The code I am running is from this post:

https://districtdatalabs.silvrback.com/getting-started-with-spark-in-python

def isprime(n):
    """
    check if integer n is a prime
    """
    # make sure n is a positive integer
    n = abs(int(n))
    # 0 and 1 are not primes
    if n < 2:
        return False
    # 2 is the only even prime number
    if n == 2:
        return True
    # all other even numbers are not primes
    if not n & 1:
        return False
    # range starts with 3 and only needs to go up the square root of n
    # for all odd numbers
    for x in range(3, int(n**0.5)+1, 2):
        if n % x == 0:
            return False
    return True

# Create an RDD of numbers from 0 to 1,000,000
nums = sc.parallelize(xrange(1000000))

# Compute the number of primes in the RDD
print nums.filter(isprime).count()

Upvotes: 7

Views: 7929

Answers (1)

santon
santon

Reputation: 4605

I often use the anaconda distribution with PySpark as well and find it useful to set the PYSPARK_PYTHON variable, pointing to the python binary within the anaconda distribution. I've found that otherwise I get lots of strange errors. You might be able to check with python is being used by running rdd.map(lambda x: sys.executable).distinct().collect(). I suspect it's not pointing to the correct location.
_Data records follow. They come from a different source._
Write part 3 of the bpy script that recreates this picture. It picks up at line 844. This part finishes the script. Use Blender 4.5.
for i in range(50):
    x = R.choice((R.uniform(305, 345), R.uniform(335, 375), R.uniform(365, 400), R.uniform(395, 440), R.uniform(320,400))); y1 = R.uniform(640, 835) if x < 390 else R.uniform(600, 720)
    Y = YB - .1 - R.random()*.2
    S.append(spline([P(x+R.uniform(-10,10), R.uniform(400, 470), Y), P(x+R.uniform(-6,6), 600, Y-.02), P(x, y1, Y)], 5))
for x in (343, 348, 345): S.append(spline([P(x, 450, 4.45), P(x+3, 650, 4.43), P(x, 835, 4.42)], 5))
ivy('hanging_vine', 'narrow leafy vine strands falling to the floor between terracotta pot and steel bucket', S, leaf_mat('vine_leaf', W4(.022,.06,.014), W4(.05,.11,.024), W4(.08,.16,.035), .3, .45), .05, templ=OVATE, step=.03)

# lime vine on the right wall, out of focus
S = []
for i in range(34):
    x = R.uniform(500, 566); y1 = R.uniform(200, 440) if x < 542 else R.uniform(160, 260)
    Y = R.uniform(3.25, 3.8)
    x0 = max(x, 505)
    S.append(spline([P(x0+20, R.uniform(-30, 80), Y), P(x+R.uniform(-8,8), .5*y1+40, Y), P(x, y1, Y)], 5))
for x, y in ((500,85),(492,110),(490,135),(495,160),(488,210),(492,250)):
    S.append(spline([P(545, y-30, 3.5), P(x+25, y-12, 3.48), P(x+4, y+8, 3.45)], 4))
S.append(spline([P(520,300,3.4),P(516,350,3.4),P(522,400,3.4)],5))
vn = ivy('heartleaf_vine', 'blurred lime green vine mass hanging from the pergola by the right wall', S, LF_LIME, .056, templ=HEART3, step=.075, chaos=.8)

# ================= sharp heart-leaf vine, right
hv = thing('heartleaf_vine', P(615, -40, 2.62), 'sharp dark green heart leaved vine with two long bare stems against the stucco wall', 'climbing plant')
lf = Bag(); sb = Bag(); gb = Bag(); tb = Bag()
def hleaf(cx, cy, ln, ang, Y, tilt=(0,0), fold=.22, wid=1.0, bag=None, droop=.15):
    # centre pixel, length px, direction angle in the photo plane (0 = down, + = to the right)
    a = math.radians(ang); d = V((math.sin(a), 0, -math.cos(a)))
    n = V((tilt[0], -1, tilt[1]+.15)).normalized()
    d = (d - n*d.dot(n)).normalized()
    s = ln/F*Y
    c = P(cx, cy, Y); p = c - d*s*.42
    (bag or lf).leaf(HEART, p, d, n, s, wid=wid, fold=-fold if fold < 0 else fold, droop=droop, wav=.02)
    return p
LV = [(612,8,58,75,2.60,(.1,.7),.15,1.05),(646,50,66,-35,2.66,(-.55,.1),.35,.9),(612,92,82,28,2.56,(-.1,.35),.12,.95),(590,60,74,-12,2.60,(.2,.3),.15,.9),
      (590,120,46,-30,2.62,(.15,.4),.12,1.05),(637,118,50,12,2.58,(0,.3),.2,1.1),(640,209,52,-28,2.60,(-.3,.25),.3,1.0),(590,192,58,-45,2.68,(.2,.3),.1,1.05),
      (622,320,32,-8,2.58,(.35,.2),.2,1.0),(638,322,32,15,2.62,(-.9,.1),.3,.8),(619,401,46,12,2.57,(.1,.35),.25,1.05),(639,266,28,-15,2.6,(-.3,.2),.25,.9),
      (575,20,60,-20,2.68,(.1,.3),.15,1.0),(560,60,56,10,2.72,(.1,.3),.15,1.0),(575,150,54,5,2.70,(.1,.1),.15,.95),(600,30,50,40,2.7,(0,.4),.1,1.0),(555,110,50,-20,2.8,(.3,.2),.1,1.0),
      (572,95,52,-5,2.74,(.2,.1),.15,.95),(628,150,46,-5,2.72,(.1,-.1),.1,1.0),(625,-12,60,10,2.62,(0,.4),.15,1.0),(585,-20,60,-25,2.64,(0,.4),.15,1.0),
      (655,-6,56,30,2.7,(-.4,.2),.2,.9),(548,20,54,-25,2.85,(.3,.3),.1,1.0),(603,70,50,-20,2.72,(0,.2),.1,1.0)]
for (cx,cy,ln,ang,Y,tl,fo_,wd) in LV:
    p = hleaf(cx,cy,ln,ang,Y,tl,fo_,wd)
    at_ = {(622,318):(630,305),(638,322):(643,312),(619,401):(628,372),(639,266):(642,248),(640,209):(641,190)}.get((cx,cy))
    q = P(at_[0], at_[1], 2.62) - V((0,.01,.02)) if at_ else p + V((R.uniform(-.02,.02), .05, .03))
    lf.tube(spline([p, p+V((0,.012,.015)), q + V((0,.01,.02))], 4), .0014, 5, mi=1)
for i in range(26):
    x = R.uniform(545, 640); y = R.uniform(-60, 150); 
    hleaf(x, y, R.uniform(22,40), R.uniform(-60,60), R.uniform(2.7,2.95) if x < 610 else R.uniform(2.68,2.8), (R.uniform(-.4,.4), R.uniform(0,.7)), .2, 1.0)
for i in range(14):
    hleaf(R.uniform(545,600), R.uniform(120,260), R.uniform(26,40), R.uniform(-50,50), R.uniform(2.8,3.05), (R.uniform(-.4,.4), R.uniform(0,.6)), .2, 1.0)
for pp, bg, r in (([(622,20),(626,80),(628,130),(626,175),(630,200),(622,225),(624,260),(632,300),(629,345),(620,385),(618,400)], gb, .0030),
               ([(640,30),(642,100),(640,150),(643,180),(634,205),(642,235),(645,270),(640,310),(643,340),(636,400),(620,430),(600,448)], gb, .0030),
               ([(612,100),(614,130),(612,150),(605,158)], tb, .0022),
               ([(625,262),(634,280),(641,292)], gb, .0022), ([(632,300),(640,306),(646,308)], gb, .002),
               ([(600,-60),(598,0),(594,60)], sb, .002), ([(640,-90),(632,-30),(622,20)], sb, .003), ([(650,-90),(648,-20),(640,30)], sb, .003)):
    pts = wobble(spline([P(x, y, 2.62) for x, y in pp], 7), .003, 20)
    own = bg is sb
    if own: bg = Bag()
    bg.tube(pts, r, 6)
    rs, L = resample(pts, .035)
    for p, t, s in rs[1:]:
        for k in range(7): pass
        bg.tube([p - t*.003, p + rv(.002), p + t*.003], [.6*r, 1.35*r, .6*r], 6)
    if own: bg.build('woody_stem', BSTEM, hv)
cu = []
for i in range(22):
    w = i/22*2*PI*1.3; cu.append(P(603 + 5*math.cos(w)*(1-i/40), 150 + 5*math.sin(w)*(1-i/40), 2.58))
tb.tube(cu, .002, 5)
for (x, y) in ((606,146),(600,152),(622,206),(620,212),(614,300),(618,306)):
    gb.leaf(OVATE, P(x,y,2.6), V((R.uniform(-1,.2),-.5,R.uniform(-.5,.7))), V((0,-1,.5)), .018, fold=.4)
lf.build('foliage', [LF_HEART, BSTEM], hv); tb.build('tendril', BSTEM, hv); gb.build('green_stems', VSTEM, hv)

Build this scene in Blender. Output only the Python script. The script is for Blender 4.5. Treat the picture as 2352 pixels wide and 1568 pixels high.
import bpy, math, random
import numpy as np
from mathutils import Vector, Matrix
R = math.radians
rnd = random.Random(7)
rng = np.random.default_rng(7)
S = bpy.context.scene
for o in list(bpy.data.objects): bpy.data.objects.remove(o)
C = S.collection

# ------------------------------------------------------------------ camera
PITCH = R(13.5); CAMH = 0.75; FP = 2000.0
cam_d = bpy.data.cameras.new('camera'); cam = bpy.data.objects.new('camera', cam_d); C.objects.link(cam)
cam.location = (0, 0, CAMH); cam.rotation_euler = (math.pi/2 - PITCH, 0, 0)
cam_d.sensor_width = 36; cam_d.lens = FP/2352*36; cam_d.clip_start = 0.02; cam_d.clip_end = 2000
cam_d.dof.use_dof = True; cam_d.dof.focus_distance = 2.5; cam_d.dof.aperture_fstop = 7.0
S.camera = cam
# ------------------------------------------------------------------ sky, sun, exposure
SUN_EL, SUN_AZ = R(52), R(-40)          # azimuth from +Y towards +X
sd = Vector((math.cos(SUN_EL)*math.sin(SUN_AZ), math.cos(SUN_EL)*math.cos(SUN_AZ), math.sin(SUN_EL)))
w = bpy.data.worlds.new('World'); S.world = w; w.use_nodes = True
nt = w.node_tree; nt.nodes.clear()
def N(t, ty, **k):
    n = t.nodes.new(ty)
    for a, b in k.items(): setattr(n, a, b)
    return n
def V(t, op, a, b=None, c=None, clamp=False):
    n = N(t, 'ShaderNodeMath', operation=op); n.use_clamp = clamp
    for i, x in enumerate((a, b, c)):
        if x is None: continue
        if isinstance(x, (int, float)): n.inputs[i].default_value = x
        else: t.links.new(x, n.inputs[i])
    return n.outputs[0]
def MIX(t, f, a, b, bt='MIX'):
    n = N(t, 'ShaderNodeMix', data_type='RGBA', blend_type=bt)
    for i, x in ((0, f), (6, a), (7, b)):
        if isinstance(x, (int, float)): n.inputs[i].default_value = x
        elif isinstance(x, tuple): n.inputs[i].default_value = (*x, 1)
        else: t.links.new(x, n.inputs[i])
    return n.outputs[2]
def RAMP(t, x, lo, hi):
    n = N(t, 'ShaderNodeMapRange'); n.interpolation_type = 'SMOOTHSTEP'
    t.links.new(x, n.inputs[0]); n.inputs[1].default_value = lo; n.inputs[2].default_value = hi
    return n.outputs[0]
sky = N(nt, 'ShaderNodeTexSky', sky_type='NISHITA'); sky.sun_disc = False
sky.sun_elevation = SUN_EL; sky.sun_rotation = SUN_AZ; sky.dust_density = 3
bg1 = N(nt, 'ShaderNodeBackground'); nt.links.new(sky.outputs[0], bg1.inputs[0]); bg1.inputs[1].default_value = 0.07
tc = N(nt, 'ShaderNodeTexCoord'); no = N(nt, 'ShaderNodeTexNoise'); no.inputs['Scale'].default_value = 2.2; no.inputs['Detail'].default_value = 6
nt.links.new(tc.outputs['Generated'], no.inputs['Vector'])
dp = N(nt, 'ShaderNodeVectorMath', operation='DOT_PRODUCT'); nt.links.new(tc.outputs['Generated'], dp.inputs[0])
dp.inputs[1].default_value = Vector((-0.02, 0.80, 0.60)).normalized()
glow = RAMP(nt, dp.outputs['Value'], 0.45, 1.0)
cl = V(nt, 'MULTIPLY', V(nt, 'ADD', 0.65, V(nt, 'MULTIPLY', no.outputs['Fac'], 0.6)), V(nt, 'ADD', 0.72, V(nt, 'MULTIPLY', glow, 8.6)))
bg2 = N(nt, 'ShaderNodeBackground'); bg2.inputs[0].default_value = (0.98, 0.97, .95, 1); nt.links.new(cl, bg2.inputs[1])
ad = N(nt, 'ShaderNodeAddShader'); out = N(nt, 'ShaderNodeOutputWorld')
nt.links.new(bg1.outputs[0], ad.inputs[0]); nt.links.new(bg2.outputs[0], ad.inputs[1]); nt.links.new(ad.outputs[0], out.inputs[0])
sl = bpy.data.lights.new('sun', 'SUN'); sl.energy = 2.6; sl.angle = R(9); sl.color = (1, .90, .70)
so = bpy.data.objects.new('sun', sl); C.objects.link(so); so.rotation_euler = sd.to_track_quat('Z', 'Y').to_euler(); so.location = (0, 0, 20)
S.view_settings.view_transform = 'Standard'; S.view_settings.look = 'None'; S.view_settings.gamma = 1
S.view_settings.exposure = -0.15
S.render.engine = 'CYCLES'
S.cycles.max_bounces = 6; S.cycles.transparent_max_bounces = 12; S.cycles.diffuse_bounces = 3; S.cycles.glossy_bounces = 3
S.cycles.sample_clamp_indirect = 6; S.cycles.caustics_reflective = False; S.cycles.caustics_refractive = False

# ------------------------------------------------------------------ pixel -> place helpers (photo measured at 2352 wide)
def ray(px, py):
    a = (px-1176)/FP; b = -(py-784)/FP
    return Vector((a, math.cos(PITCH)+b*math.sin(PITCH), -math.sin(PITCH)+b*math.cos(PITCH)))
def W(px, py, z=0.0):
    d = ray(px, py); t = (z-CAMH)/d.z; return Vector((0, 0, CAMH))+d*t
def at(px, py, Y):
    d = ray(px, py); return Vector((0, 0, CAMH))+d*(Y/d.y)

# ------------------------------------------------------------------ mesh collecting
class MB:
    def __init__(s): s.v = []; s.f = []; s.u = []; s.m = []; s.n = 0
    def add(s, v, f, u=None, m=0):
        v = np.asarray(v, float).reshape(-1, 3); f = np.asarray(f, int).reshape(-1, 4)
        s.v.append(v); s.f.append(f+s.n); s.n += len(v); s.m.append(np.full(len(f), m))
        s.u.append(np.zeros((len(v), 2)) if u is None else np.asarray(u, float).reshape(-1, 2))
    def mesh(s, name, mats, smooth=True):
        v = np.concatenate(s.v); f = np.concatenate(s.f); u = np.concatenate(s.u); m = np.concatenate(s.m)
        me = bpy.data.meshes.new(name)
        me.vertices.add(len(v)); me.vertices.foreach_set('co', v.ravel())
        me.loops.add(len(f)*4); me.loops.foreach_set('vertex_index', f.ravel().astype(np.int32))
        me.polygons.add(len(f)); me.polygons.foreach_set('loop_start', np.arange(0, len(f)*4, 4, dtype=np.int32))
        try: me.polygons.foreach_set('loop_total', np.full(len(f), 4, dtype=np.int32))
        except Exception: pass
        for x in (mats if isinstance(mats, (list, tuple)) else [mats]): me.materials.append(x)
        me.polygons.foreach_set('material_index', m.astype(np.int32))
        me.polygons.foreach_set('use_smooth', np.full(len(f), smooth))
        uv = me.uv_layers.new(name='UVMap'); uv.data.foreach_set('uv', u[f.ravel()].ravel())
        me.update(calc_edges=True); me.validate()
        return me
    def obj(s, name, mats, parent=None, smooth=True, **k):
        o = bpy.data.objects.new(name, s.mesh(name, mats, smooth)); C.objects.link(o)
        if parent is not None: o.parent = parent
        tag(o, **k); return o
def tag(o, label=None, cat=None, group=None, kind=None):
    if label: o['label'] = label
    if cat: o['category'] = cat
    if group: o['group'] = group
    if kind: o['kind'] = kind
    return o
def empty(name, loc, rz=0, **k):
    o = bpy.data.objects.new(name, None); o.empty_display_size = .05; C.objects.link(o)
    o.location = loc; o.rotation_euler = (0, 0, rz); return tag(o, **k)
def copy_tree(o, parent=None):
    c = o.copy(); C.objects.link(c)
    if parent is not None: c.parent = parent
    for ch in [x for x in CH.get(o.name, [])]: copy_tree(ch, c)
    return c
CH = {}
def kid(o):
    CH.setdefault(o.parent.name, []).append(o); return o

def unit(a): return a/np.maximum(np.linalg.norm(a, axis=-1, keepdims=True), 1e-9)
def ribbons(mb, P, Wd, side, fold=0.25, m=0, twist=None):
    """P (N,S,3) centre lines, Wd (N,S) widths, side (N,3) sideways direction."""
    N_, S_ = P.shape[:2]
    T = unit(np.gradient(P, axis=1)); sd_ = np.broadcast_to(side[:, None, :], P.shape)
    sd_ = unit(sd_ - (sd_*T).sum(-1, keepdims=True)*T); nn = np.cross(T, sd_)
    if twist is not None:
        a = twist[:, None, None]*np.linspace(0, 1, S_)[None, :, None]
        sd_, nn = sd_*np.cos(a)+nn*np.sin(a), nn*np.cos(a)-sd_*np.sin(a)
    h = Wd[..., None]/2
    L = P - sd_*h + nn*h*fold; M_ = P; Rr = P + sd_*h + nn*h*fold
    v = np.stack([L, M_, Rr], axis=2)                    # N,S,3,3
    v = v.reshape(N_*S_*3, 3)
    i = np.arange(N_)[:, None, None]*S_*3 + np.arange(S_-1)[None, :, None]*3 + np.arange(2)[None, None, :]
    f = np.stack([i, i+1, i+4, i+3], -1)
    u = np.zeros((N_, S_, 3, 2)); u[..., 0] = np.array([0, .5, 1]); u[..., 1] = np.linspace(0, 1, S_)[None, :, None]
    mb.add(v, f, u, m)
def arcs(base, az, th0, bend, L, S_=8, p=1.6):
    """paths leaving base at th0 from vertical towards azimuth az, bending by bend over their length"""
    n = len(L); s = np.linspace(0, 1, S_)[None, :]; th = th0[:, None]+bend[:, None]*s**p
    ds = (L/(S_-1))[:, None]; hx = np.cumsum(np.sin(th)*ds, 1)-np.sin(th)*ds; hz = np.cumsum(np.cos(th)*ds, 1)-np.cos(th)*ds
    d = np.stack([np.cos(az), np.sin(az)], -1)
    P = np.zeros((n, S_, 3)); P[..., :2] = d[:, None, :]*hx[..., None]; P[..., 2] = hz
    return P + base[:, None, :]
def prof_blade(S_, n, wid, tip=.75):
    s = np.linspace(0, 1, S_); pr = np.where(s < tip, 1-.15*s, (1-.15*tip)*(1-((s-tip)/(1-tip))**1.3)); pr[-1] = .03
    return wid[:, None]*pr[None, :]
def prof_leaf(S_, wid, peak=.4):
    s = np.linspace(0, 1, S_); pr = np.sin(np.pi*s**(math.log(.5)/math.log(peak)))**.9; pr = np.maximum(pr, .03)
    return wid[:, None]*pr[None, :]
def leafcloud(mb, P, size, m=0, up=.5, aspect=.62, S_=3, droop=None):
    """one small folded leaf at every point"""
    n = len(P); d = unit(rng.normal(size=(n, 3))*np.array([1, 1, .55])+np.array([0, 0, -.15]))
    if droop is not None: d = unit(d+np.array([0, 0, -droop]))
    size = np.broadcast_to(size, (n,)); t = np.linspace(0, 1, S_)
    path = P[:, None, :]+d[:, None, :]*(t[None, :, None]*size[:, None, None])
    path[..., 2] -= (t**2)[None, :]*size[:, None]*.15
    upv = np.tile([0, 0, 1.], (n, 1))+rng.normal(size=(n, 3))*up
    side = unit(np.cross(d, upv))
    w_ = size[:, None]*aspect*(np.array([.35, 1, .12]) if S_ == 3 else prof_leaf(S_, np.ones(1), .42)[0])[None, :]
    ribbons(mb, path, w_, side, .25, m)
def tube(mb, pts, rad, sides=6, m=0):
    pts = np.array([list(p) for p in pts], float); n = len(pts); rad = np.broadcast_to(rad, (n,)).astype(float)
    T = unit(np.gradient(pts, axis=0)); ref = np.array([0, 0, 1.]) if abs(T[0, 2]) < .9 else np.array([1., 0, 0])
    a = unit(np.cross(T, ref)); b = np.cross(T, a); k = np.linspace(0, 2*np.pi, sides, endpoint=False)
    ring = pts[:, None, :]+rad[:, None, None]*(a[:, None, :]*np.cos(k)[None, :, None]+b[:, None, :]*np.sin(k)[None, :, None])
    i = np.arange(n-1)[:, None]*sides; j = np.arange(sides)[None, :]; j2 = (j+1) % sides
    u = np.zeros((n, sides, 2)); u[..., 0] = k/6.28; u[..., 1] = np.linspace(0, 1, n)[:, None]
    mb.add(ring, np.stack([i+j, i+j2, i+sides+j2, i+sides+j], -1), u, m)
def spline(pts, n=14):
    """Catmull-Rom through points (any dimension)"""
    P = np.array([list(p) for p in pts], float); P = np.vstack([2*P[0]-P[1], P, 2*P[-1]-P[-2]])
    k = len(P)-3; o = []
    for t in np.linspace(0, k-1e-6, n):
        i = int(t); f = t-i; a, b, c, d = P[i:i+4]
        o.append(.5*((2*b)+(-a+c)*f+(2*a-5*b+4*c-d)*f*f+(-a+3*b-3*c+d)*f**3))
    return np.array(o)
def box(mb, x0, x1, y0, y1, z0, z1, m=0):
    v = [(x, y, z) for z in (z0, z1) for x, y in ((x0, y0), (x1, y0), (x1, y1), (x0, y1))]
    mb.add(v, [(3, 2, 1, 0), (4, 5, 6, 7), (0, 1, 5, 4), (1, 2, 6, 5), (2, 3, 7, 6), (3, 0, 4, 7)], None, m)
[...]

In any case, I recommend wrapping the configuration of your path and environment variables in a script. I use the following.

def configure_spark(spark_home=None, pyspark_python=None):
    spark_home = spark_home or "/path/to/default/spark/home"
    os.environ['SPARK_HOME'] = spark_home

    # Add the PySpark directories to the Python path:
    sys.path.insert(1, os.path.join(spark_home, 'python'))
    sys.path.insert(1, os.path.join(spark_home, 'python', 'pyspark'))
    sys.path.insert(1, os.path.join(spark_home, 'python', 'build'))

    # If PySpark isn't specified, use currently running Python binary:
    pyspark_python = pyspark_python or sys.executable
    os.environ['PYSPARK_PYTHON'] = pyspark_python

When you point to your anaconda binary, you should also be able to import all the packages installed in its site-packages directory. This technique should work for conda environments as well.